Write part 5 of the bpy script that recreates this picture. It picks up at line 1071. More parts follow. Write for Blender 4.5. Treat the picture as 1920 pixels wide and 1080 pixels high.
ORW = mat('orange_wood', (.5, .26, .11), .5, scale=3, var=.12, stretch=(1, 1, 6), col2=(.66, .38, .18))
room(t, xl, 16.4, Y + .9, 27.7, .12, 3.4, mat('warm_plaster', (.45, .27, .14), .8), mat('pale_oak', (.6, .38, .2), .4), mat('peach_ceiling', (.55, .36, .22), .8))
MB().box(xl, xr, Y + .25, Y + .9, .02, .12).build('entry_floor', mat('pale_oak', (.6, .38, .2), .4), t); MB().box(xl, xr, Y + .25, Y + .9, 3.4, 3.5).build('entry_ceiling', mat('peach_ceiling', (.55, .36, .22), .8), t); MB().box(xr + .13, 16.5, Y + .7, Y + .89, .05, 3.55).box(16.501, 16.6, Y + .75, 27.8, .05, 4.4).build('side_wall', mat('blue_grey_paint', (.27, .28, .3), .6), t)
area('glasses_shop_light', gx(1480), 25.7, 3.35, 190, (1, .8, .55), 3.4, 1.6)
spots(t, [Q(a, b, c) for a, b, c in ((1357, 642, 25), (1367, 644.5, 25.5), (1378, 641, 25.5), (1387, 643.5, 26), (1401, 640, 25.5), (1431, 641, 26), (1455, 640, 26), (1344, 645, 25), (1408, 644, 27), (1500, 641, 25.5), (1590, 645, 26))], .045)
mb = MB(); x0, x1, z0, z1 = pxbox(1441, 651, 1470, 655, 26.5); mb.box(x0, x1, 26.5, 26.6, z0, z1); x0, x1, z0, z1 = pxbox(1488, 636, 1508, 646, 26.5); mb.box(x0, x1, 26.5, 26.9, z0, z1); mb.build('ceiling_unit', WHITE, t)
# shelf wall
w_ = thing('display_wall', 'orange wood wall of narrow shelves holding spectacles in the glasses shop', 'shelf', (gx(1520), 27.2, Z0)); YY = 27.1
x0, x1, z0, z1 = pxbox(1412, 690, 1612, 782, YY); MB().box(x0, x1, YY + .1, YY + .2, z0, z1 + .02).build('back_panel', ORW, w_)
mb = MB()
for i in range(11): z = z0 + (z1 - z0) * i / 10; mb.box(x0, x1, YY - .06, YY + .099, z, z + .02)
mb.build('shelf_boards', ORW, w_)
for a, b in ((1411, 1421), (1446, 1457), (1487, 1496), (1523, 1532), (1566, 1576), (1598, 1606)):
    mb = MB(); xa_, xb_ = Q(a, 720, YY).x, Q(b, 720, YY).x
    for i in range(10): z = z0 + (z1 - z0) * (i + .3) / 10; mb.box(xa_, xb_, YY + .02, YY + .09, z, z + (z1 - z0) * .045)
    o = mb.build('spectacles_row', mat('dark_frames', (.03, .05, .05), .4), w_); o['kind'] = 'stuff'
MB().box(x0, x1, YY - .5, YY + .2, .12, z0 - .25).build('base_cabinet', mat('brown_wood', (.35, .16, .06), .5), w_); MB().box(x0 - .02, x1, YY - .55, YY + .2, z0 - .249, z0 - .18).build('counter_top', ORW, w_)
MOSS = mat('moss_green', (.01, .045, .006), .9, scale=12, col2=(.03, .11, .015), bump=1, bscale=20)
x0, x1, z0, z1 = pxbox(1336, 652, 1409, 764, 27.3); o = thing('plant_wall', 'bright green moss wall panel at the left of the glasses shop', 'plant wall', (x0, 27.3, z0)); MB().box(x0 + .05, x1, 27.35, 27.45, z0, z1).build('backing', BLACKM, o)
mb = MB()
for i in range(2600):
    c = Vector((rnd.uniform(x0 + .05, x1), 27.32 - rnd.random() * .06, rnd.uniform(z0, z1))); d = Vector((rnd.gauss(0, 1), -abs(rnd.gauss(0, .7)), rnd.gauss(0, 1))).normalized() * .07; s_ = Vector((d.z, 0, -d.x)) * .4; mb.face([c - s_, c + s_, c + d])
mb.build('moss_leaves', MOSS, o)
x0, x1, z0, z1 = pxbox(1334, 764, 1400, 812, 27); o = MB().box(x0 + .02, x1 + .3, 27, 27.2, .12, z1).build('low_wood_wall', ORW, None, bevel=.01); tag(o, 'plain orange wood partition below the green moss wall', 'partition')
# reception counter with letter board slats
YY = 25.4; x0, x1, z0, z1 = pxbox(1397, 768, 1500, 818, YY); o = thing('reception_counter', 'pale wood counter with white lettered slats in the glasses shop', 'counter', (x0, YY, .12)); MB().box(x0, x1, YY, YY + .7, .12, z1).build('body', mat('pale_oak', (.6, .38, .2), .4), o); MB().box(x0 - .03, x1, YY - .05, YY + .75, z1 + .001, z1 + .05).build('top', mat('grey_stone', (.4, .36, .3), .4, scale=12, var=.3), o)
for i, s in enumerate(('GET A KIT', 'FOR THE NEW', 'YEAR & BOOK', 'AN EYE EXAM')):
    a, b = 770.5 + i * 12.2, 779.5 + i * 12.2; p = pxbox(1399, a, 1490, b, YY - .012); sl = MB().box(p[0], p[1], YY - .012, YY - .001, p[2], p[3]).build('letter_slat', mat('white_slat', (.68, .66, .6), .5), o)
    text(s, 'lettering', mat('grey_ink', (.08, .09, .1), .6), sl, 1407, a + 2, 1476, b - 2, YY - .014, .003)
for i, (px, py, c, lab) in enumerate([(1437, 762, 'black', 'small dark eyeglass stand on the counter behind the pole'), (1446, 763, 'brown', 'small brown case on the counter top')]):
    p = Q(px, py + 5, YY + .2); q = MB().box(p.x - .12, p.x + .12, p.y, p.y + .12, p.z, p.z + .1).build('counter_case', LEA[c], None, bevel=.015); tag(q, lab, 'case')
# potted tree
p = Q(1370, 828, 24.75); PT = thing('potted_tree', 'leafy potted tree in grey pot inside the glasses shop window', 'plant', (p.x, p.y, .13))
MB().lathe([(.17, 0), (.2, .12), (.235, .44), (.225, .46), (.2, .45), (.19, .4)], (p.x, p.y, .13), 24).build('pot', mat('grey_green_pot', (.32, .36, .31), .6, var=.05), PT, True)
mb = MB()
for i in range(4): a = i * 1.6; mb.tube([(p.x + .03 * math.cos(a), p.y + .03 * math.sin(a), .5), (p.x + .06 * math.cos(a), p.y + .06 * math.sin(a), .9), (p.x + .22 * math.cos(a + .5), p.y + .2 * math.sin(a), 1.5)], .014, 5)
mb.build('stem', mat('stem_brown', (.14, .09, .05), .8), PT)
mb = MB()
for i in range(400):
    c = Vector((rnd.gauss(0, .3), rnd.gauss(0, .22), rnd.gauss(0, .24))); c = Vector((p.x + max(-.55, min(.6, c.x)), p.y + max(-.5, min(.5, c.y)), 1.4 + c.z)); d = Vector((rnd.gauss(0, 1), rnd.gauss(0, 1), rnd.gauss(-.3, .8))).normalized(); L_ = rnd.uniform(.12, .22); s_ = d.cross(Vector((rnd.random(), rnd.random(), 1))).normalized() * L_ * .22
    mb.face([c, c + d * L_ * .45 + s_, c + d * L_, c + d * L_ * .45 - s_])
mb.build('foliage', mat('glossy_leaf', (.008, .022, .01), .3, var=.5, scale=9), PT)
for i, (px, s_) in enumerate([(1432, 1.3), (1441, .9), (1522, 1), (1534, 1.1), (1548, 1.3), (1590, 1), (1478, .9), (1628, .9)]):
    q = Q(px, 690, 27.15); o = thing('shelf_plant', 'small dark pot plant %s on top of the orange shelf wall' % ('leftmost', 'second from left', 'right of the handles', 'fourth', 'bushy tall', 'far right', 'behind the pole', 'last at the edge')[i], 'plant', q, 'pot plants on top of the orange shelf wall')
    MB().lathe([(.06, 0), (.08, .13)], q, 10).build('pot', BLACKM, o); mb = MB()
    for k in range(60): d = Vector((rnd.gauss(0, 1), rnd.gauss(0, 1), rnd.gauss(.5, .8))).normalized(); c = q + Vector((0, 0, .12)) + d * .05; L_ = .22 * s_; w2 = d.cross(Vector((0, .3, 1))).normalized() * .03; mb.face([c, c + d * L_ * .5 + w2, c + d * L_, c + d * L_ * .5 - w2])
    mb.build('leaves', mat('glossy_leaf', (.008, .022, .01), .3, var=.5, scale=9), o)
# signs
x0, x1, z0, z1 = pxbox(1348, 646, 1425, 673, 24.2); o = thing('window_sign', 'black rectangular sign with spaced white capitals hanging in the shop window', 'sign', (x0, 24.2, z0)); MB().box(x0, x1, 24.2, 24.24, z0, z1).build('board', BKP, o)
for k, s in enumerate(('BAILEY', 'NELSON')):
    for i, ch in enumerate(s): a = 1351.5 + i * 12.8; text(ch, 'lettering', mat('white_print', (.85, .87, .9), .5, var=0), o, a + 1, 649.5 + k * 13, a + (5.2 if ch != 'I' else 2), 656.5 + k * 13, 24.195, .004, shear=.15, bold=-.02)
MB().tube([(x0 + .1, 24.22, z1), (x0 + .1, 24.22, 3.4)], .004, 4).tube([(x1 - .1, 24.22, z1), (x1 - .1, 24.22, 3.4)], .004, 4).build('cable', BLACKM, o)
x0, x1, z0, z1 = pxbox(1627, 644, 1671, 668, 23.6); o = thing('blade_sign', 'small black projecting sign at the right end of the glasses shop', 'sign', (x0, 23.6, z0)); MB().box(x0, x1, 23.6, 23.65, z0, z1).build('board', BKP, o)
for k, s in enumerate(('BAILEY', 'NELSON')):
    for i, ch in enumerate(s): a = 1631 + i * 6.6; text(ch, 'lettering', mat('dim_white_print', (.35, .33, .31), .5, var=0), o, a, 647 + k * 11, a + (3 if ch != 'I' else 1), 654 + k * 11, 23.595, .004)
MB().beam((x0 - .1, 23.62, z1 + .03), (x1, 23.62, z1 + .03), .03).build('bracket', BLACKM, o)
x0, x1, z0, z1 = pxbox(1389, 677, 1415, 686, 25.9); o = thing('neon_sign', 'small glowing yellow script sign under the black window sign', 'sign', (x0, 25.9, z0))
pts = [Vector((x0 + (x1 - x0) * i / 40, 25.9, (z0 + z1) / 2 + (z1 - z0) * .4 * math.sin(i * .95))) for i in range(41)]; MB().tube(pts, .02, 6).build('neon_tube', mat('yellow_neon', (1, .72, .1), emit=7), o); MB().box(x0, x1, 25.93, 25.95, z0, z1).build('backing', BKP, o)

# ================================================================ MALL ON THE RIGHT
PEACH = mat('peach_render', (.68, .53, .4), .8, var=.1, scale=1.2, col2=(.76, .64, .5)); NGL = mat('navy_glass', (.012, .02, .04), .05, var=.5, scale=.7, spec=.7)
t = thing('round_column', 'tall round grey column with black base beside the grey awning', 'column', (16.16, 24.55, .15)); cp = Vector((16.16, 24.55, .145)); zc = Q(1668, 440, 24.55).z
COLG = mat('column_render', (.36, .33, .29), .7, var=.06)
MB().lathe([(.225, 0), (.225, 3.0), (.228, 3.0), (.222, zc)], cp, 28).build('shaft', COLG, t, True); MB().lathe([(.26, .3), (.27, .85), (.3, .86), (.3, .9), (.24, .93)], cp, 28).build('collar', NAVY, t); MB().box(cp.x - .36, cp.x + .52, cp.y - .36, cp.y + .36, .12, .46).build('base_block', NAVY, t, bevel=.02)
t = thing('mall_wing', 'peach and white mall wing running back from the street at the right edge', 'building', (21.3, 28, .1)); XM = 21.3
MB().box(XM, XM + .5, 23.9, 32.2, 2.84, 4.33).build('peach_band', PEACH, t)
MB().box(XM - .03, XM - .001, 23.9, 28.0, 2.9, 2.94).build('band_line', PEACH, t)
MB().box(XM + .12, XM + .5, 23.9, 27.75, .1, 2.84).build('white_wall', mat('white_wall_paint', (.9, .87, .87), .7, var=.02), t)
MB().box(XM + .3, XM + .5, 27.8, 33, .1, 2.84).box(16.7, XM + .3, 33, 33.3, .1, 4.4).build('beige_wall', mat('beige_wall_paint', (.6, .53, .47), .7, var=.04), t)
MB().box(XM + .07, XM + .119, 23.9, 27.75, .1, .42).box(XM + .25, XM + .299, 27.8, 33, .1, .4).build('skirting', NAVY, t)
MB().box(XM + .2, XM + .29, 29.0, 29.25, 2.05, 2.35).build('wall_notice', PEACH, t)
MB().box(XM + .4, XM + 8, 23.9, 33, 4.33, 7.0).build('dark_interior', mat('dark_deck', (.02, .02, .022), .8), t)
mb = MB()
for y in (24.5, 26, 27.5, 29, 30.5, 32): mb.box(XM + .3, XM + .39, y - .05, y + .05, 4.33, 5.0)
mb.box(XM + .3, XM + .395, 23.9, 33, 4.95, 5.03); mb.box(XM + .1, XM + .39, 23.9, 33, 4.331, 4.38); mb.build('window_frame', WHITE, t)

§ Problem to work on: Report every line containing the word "script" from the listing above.

§ Solution to the problem:
Write part 5 of the bpy script that recreates this picture. It picks up at line 1071. More parts follow. Write for Blender 4.5. Treat the picture as 1920 pixels wide and 1080 pixels high.
x0, x1, z0, z1 = pxbox(1389, 677, 1415, 686, 25.9); o = thing('neon_sign', 'small glowing yellow script sign under the black window sign', 'sign', (x0, 25.9, z0))